Encuentro un gusto especial en las cosas antiguas. No hace falta que sean muy selectas. Basta con que haya pasado un tiempo para revestirlas de un barniz mágico que nos cuenta historias al oído.
Tener entre las manos uno de esos objetos, aunque no me pertenezca, produce en mí un salto cronológico que me llena de experiencias vitales que han quedado contenidas en su interior, como si de una lámpara de Aladino se tratara. No hace falta frotar. Vale con tocarlo, sostenerlo y bañarlo con los ojos para que comience a relatar su trayectoria.
Aquella vasija de arcilla que parecía tan primitiva bajo un tenderete al sol, ese día en el que todo brillaba, entre pasos acompañados que dejaban su huella en un terreno de albero, se conserva en el pozo de la memoria del que rescatamos recuerdos líquidos en un minúsculo balde, al tirar de una finísima cadena de plata envejecida… Se soñó en conjunto un hogar en el que disfrutarlo, testigo de fiel compañía adornado con la pátina del tiempo.
El libro de tapas desgastadas y páginas como pétalos en sepia, que al abrirlo emite notas de parisino acordeón con una cálida voz de palabras en las que no existe la erre, l’amour, l’amour, l’amour…
La figura de exquisita porcelana, venida de dónde, durante cuántas generaciones, tantas que ya incluye en su ADN su pelo onduladamente recogido entre guirnaldas de flores, su vestido con múltiples volantes de encaje moldeando su cuerpo de mejillas sonrosadas, mirada de seda embelesada, reposando en un banco rodeado de colores que hizo brotar entre sépalos la primavera.

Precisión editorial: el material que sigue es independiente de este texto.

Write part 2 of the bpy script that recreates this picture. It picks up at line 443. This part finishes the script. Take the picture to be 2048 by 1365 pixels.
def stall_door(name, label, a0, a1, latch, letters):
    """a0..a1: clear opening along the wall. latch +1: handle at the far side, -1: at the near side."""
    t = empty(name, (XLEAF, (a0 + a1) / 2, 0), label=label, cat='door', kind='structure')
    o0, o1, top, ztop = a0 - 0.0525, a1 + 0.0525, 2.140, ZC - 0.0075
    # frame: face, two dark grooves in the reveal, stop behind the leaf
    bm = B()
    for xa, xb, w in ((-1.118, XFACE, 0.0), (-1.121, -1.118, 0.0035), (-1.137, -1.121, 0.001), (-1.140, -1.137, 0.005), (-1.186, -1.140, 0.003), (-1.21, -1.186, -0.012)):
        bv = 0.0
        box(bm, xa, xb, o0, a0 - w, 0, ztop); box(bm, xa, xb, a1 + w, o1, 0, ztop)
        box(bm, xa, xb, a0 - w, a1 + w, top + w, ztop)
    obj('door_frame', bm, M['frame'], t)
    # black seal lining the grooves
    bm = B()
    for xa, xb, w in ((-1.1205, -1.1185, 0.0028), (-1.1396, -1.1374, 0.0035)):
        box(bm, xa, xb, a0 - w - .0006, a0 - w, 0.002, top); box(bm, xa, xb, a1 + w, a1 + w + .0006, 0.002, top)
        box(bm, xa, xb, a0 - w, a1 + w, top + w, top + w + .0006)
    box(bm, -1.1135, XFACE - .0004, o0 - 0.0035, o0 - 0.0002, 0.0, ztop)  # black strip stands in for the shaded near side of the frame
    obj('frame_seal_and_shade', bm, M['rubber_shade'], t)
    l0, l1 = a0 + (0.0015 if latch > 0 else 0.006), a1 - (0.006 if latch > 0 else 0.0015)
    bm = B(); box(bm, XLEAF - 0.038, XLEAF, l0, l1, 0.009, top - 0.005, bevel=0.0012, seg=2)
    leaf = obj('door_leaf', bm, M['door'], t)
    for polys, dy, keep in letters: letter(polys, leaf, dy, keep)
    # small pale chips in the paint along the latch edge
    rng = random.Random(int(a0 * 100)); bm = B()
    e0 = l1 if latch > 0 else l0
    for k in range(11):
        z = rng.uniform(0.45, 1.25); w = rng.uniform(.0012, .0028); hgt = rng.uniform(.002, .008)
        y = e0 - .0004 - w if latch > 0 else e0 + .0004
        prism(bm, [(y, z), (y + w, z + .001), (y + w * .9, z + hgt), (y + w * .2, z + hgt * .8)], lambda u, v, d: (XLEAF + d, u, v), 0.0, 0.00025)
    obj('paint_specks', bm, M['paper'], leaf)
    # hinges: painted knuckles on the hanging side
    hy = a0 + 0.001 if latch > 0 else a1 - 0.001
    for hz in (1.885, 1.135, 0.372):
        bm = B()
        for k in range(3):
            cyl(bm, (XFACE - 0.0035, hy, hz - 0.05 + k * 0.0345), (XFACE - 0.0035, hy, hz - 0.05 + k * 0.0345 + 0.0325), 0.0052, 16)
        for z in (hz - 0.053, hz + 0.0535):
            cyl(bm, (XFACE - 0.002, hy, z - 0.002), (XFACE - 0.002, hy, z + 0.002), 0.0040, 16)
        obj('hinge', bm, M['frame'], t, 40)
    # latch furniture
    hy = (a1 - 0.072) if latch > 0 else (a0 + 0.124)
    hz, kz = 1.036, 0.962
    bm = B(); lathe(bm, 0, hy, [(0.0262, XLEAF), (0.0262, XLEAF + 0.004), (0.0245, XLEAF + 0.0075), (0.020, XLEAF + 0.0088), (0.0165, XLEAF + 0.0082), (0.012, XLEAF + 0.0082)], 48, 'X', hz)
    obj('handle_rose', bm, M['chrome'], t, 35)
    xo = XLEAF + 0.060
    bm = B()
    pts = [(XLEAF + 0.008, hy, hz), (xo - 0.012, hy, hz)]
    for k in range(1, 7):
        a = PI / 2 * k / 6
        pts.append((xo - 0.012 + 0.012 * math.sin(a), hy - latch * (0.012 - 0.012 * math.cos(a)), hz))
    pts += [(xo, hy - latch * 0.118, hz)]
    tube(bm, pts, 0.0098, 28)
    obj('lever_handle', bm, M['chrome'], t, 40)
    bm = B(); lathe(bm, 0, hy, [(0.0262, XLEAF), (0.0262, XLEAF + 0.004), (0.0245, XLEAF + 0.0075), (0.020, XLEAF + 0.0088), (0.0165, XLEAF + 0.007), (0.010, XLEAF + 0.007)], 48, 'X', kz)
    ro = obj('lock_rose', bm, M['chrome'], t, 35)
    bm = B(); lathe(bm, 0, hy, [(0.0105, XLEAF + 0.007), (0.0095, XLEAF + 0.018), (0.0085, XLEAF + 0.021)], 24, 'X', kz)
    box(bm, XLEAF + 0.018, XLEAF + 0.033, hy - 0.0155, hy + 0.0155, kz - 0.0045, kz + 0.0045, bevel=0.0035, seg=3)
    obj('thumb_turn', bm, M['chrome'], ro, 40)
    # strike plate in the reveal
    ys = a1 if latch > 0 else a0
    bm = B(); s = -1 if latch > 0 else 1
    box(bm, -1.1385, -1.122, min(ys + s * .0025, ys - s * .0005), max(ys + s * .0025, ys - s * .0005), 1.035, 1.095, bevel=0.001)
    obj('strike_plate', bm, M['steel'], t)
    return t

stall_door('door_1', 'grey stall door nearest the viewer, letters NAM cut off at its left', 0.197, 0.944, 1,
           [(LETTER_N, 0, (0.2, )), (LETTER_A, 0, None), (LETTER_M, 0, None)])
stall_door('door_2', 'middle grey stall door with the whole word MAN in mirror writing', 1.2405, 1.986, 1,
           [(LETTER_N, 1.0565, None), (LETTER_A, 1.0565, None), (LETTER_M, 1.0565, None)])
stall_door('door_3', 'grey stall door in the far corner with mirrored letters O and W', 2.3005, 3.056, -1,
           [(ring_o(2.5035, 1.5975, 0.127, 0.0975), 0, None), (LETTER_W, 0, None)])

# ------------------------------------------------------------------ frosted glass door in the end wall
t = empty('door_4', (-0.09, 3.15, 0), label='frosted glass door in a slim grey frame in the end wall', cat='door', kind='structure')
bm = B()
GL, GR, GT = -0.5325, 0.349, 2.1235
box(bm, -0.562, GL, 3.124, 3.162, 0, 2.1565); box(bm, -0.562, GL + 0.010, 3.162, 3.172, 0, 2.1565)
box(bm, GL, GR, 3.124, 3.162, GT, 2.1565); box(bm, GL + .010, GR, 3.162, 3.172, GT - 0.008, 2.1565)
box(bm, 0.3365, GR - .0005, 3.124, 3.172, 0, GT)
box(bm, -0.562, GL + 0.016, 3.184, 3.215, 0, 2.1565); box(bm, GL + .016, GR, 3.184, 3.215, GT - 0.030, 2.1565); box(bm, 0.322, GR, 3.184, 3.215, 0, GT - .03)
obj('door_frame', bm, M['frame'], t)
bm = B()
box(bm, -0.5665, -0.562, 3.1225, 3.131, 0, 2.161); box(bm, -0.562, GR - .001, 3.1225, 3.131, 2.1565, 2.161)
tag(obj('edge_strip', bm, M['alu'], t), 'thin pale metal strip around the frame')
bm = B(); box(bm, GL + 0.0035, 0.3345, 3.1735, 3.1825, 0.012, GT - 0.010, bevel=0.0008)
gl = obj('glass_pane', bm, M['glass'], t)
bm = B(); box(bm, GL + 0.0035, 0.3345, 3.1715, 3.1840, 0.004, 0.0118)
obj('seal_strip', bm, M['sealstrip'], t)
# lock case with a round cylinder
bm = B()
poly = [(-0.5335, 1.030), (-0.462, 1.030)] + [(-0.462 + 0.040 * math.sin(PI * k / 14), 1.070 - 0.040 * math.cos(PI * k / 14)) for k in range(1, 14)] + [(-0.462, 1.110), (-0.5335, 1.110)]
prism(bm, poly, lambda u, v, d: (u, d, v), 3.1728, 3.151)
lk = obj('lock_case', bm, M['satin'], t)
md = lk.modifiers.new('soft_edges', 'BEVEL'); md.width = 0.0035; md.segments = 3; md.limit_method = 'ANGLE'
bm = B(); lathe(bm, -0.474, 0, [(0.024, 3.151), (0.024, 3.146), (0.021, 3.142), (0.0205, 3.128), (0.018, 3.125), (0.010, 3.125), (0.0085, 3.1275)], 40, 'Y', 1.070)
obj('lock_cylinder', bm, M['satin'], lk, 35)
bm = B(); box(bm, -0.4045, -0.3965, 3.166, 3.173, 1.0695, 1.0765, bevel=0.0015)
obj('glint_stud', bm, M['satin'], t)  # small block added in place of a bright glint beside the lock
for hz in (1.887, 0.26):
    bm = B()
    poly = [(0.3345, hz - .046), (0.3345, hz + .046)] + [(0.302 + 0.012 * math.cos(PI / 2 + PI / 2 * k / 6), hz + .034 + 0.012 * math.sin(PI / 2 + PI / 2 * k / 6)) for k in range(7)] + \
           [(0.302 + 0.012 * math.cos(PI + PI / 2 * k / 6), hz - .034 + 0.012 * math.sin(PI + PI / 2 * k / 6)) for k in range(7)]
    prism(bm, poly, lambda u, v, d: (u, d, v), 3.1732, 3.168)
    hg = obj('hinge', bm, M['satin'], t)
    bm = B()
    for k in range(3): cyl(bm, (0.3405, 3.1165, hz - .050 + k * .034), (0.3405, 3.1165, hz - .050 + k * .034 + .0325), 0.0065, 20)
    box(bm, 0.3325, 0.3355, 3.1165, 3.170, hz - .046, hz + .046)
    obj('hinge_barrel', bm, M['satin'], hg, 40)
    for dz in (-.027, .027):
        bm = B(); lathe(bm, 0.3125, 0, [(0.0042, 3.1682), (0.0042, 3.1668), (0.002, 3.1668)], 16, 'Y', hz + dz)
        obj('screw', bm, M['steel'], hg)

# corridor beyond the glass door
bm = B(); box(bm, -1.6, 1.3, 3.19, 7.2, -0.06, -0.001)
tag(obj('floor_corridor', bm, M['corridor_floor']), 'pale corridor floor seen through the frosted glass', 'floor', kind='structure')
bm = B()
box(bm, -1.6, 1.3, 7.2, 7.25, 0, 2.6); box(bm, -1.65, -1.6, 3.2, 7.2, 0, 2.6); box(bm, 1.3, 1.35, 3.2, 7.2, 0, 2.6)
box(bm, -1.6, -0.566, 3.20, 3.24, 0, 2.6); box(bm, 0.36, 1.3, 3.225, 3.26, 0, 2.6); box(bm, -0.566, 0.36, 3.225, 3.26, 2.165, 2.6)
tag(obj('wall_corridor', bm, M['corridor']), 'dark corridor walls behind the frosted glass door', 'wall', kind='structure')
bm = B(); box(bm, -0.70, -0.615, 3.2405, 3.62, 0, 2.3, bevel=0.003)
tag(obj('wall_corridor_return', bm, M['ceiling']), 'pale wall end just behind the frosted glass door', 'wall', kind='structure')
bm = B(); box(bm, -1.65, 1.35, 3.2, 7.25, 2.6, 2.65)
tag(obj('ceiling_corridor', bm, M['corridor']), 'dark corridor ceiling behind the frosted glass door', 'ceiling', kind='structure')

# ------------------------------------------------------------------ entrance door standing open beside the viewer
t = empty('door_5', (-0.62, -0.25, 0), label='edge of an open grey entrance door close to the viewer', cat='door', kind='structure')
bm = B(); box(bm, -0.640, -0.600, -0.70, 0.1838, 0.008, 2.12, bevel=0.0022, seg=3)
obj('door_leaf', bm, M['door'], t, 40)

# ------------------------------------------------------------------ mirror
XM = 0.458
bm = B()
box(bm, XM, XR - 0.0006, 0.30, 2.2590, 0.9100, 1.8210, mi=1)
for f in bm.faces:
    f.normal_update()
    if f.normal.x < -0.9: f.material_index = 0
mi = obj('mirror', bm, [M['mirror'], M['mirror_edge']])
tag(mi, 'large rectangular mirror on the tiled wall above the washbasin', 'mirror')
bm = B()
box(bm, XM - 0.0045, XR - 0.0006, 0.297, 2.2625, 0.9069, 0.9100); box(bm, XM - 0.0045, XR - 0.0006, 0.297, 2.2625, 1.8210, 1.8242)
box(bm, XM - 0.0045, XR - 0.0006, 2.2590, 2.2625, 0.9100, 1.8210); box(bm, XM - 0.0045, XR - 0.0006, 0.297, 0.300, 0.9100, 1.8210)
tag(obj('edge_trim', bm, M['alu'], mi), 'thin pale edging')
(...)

A veces, un collar con cuentas de cristal esconde, en cada una, un día de amor, de esperanza, de sueños, como un rosario, como una letanía. Quizás fuera un ansiado obsequio. Algo que relucía detrás de la vitrina de una tienda y produjo la sensación de comunión que se siente ante las cosas más bellas. Puede que se convirtiera en comentario sin importancia que alguien guardó en su lista invisible, esperando el día para rescatarlo de aquel escaparate, envolverlo en un escogido papel de tono dorado envejecido, con un lazo rojo de amor, y transportarlo entre manos de algodón a otras manos de nube que esbozaron labios de sorpresa, después de alegría, luego de exclamación, y se juntaron a otros labios para aceptarlo y a su vez hacerse regalo.
La vida, con sus pasos de tic tac, lo recubre todo con su esmalte, va dejando en cada objeto su tenue capa de sensaciones que se filtran hasta formar parte de su materia, molécula a molécula, imperceptible poso invisible, y se hace patente cuando una mirada de mente abierta acoge en su tacto su suavidad duradera, su fragancia de tiempo. Entonces se rescata todo aquello que dejó el pasado como un halo adormecido.